La pasión con que se vivió este asunto adquirió tintes novelescos. El Parlamentario llegó a publicar que Iglesias Hermida se había batido en duelo con el catedrático y diputado Vicente Gay, conocido germanófilo, a cuenta de la guerra según El año político (1916), o más concretamente de los comentarios despectivos que el segundo habría hecho sobre los dibujos de Raemaekers, como se recoge en La Acción. La noticia no resultaba improbable, ya que el gallego no solo era conocido por su “léxico agresivo”, sino también por “un instinto pendenciero más allá del Código y de la conveniencia personal” como recuerda J. Francés. De hecho llegó a batirse a sable y espada francesa hasta en cuatro ocasiones, con otros tantos colegas de profesión, a raíz del cruce de diatribas entre unos y otros en sus respectivas columnas. Sin embargo, en esta ocasión no era más que otro bulo desmentido por la realidad, ya que “ni al señor Gay le han atravesado la garganta, ni siquiera el señor Iglesias Hermida ha intervenido en el asunto” (La Acción, 1 diciembre 1916).

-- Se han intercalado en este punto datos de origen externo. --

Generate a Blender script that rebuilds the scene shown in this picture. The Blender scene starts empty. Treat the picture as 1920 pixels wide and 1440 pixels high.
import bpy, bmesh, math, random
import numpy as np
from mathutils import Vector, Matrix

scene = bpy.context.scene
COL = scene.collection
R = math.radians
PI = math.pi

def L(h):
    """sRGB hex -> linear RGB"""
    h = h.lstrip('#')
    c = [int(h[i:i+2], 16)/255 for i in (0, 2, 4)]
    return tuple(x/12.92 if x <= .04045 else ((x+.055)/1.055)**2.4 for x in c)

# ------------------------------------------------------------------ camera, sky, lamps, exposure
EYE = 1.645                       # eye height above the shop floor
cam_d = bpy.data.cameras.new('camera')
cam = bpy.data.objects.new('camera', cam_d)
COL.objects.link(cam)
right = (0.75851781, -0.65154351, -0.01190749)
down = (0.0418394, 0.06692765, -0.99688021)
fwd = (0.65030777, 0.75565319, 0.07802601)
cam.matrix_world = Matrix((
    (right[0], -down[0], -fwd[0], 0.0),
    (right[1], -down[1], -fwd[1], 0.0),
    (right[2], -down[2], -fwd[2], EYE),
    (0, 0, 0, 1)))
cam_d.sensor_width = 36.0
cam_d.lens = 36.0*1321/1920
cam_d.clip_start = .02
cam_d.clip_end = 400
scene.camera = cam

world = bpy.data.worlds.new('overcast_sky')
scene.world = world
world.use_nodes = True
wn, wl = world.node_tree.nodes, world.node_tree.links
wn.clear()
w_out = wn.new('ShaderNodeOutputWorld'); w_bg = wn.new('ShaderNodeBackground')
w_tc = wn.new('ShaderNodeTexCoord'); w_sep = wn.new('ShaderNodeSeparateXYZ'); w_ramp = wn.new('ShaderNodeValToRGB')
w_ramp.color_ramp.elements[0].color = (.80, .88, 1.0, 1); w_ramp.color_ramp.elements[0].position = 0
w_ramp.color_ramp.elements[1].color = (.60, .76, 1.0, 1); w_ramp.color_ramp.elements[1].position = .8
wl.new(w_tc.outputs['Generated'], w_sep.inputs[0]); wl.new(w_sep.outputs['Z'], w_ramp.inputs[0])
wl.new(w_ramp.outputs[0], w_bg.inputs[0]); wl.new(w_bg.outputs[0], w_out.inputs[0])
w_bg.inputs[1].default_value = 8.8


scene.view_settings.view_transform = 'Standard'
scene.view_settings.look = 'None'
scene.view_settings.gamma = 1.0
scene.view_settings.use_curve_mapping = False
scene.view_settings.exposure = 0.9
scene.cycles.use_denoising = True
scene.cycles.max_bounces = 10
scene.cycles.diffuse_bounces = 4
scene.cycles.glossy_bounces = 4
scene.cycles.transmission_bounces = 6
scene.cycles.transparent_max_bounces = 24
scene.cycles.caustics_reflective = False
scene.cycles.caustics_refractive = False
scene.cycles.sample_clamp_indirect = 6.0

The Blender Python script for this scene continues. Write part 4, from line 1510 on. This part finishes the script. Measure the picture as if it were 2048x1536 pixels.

En la mañana del 27 de julio de 1956 The Times publicó el obituario de Louis Raemaekers, fallecido el día anterior, a la edad de 87 años en Scheveningen, cerca de La Haya. Para entonces el público británico se había olvidado por completo de aquel anciano, y hubo de recordarles que “fue la única persona privada que tuvo una influencia real y profunda en el curso de la Primera Guerra Mundial. Había una docena de personas —emperadores, reyes, estadistas y jefes militares— que innegablemente formularon la política y tomaron la iniciativa. Pero fuera de ese círculo de grandes, Louis Raemaekers fue el único hombre que, sin título ni estatus —y sin ninguna duda— determinó el destino de los pueblos”.